Task prompt:
Return exactly the lines that run from the beginning through the line containing "PI = math.pi", both included, and no others.

(Dataset records)
• • • • • • •

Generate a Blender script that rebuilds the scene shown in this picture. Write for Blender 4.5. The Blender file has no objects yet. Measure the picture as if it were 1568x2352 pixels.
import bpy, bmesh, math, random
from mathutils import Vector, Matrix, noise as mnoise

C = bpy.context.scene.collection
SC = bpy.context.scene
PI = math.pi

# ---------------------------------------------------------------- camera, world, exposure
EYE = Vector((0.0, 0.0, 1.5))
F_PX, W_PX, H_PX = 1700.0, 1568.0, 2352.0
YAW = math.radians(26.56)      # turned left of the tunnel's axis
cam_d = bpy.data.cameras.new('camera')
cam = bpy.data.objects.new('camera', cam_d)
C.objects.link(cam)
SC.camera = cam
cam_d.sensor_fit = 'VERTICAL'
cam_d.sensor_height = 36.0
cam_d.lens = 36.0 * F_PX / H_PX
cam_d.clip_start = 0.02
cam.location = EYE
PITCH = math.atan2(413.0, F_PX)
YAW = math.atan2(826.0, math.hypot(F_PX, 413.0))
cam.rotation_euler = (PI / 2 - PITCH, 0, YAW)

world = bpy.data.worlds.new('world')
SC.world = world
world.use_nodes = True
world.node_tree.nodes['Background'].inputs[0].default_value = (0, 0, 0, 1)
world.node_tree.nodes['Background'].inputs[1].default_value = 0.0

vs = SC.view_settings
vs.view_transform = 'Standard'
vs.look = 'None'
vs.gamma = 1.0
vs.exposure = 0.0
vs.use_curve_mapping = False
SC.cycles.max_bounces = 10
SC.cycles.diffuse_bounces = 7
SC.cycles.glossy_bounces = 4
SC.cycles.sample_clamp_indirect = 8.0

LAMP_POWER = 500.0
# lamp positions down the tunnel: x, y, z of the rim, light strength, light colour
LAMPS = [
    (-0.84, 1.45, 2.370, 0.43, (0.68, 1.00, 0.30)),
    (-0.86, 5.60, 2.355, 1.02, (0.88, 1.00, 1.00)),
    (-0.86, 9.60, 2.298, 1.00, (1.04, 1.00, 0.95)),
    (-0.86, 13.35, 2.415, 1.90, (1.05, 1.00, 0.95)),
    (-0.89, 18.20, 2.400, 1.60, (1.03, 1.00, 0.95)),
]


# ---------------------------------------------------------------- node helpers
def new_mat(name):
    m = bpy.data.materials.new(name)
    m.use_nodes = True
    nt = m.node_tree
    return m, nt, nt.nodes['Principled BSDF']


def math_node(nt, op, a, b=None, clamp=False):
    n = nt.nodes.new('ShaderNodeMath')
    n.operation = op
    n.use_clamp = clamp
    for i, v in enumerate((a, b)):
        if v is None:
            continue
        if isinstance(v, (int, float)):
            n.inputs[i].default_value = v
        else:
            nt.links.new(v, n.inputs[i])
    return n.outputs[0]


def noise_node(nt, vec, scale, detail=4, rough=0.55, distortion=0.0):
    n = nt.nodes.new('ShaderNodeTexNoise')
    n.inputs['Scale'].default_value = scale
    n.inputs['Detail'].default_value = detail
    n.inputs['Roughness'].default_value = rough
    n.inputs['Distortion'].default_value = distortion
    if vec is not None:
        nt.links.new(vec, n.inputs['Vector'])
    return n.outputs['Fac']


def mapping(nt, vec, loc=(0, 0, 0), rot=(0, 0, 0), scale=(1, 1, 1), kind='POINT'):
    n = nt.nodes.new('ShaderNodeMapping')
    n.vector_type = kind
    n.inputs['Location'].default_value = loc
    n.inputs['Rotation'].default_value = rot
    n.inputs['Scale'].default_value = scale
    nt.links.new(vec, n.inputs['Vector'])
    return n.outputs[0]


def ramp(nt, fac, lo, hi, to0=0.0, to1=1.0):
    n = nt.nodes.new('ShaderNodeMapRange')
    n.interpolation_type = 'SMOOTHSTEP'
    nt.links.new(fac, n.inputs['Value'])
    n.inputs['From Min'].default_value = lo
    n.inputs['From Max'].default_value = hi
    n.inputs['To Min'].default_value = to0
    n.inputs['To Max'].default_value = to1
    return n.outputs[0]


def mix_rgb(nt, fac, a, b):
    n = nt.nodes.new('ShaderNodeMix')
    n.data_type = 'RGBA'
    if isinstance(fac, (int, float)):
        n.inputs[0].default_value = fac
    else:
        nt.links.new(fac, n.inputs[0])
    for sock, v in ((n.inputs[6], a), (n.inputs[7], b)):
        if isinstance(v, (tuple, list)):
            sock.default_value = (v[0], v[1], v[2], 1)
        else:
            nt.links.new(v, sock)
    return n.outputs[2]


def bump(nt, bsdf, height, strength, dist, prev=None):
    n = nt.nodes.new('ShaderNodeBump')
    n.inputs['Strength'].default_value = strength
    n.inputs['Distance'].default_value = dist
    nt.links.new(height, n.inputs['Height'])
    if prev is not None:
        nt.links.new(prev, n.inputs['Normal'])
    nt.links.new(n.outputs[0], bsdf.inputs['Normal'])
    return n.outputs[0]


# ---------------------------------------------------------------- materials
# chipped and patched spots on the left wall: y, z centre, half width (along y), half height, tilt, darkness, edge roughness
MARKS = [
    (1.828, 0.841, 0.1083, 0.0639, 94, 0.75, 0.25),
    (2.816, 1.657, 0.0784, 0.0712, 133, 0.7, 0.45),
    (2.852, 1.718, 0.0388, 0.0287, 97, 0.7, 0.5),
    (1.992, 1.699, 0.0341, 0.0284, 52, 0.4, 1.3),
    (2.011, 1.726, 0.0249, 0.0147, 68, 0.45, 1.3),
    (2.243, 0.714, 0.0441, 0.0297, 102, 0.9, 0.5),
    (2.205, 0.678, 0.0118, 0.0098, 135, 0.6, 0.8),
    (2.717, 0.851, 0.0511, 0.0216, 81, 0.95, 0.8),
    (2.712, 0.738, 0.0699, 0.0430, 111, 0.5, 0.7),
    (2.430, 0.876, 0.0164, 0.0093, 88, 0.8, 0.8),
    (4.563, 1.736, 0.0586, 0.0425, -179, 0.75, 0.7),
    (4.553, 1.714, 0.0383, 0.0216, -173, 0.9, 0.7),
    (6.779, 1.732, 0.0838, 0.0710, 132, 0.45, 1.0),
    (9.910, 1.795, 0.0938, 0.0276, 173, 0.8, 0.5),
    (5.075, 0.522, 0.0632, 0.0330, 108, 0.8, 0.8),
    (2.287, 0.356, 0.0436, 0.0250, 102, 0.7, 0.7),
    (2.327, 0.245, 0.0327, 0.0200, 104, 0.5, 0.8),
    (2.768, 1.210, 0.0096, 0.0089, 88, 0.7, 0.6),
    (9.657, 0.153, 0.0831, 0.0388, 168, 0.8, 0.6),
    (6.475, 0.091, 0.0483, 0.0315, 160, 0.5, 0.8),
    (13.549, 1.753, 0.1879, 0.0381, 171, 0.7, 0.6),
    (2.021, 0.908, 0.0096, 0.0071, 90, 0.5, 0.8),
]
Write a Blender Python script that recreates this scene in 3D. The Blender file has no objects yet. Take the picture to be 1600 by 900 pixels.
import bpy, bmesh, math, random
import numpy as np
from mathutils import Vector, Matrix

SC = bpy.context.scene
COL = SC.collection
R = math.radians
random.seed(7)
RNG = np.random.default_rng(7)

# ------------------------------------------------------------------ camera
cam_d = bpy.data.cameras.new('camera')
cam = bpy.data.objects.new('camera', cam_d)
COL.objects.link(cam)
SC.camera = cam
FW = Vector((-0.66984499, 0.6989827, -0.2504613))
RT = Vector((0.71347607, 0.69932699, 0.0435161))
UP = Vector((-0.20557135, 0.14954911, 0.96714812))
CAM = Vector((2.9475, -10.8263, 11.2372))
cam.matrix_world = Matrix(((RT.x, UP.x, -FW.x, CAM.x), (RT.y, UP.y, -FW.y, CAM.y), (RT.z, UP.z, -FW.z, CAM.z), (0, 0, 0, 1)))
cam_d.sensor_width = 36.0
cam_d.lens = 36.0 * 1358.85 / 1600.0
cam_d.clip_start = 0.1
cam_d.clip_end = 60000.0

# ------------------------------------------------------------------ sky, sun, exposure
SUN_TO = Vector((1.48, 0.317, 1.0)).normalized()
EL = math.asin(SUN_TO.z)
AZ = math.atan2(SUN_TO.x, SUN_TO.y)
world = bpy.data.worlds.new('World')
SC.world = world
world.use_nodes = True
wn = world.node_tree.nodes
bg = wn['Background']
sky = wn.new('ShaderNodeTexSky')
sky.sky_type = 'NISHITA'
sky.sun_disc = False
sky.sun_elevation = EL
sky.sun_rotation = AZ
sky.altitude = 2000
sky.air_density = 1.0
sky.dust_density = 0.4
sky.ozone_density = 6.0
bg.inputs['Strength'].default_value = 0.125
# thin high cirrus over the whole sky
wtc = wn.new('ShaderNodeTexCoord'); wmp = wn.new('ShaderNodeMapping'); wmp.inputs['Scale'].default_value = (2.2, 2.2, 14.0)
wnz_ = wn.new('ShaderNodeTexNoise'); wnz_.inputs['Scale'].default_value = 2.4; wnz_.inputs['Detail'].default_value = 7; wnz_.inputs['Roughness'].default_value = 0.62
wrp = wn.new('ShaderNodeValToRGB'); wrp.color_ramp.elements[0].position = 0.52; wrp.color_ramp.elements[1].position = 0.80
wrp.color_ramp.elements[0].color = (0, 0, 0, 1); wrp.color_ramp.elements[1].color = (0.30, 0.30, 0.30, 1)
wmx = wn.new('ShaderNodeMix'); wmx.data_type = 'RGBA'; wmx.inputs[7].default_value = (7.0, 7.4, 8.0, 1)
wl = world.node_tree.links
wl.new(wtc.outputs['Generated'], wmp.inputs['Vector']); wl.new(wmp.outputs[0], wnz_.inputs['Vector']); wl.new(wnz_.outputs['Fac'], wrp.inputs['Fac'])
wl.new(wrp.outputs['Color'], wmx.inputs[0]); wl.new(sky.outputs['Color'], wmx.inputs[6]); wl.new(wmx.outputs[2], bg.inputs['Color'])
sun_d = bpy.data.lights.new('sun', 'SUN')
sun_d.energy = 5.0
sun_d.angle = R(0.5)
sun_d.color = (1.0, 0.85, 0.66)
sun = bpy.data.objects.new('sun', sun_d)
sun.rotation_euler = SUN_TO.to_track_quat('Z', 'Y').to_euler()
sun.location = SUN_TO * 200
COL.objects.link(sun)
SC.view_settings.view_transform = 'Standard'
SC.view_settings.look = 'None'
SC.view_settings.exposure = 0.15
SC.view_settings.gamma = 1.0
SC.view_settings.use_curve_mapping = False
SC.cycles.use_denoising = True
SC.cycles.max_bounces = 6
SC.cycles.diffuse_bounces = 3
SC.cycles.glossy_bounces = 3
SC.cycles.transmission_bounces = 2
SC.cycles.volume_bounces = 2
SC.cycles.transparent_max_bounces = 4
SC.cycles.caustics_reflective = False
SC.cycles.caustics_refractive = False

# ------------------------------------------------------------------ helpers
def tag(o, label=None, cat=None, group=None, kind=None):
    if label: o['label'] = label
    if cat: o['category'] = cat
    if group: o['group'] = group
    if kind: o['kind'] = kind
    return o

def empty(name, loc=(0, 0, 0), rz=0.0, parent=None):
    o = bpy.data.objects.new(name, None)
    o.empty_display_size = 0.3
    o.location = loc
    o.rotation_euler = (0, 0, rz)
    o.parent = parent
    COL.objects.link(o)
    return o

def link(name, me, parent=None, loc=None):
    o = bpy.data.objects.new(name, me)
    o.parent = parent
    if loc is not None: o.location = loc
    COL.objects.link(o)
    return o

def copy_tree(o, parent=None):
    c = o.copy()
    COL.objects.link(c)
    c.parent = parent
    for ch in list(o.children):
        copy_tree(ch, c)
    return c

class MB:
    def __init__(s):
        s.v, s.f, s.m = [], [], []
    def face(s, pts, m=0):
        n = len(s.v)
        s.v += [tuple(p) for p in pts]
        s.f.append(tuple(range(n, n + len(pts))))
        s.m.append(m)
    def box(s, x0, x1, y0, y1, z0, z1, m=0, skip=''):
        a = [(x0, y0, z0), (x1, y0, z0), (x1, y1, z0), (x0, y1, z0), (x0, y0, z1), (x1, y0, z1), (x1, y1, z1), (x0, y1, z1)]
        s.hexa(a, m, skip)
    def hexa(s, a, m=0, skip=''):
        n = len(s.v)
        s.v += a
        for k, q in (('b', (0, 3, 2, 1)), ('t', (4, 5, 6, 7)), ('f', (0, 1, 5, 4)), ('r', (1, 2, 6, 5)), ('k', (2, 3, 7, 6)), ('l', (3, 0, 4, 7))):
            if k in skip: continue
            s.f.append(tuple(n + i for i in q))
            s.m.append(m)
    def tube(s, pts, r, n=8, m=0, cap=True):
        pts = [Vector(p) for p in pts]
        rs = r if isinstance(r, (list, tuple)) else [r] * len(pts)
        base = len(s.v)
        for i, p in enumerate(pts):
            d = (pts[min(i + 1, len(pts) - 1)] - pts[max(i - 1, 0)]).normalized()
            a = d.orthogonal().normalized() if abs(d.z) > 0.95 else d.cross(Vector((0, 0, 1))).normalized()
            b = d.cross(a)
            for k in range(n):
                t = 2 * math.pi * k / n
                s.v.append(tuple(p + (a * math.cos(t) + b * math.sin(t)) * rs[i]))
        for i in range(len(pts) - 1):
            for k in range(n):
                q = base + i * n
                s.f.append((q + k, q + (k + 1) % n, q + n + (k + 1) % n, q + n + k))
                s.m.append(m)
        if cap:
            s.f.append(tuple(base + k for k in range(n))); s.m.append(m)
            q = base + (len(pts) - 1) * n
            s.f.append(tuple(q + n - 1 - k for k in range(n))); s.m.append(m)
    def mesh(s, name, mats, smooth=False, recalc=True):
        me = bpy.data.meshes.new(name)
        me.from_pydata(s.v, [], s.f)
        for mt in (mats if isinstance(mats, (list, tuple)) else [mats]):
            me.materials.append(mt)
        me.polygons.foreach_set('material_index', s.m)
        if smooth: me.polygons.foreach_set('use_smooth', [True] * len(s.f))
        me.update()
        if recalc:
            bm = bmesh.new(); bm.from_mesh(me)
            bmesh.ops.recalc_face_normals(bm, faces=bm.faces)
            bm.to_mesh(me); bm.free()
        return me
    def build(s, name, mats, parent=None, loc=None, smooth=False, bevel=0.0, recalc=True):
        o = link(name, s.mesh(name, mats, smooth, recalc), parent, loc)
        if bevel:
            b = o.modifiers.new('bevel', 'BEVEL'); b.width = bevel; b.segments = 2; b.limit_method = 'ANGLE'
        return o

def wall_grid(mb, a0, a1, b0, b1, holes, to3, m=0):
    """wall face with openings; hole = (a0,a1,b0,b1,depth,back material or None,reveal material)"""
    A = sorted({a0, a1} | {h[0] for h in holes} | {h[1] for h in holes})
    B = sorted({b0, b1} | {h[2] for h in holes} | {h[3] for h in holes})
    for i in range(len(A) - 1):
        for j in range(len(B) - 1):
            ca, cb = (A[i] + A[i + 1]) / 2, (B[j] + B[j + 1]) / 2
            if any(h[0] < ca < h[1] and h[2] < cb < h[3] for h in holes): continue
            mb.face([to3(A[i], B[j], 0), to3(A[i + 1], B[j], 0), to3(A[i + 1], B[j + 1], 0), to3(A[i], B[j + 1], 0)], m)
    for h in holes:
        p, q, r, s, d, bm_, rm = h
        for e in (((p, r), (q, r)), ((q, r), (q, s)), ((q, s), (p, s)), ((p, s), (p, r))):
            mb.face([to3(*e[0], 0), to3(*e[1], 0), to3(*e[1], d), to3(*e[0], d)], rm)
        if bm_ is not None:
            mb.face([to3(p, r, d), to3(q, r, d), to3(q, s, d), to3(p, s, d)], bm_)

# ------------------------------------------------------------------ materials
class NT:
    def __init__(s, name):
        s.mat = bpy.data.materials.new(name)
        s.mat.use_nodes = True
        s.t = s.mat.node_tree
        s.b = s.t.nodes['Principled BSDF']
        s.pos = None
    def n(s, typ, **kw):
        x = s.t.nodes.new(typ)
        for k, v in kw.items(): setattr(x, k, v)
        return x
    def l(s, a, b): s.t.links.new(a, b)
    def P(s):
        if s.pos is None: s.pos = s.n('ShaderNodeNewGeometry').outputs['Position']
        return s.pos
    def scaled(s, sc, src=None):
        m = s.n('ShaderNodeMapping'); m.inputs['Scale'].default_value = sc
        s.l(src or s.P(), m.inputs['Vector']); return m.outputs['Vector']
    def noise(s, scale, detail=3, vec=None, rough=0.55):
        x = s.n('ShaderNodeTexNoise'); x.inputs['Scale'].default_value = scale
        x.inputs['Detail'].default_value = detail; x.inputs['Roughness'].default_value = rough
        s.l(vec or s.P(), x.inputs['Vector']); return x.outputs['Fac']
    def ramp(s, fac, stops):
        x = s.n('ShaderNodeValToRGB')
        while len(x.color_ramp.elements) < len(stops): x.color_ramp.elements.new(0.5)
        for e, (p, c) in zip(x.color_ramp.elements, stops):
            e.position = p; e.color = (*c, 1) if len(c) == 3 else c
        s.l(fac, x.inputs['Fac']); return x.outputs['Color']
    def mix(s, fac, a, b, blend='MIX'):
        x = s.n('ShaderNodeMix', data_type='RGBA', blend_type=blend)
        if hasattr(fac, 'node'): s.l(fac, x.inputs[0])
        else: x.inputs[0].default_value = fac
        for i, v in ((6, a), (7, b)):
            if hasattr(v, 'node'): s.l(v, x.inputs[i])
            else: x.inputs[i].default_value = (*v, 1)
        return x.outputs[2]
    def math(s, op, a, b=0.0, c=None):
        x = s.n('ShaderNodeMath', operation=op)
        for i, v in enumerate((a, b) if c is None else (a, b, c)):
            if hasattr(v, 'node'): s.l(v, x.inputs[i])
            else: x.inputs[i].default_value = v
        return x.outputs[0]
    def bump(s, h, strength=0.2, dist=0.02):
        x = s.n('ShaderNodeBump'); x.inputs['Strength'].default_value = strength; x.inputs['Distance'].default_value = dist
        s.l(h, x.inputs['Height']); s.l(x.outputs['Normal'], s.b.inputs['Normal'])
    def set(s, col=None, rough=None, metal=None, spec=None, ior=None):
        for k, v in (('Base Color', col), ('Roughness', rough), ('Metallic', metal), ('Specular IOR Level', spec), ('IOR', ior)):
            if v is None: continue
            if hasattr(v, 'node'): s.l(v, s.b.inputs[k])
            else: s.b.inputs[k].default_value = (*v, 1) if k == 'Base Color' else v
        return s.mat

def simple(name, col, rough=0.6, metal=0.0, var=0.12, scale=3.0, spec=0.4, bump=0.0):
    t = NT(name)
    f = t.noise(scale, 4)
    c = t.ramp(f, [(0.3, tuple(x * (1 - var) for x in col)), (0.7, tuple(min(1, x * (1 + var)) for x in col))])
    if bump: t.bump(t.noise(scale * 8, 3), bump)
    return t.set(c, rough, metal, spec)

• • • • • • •

Written solution:
Generate a Blender script that rebuilds the scene shown in this picture. Write for Blender 4.5. The Blender file has no objects yet. Measure the picture as if it were 1568x2352 pixels.
import bpy, bmesh, math, random
from mathutils import Vector, Matrix, noise as mnoise

C = bpy.context.scene.collection
SC = bpy.context.scene
PI = math.pi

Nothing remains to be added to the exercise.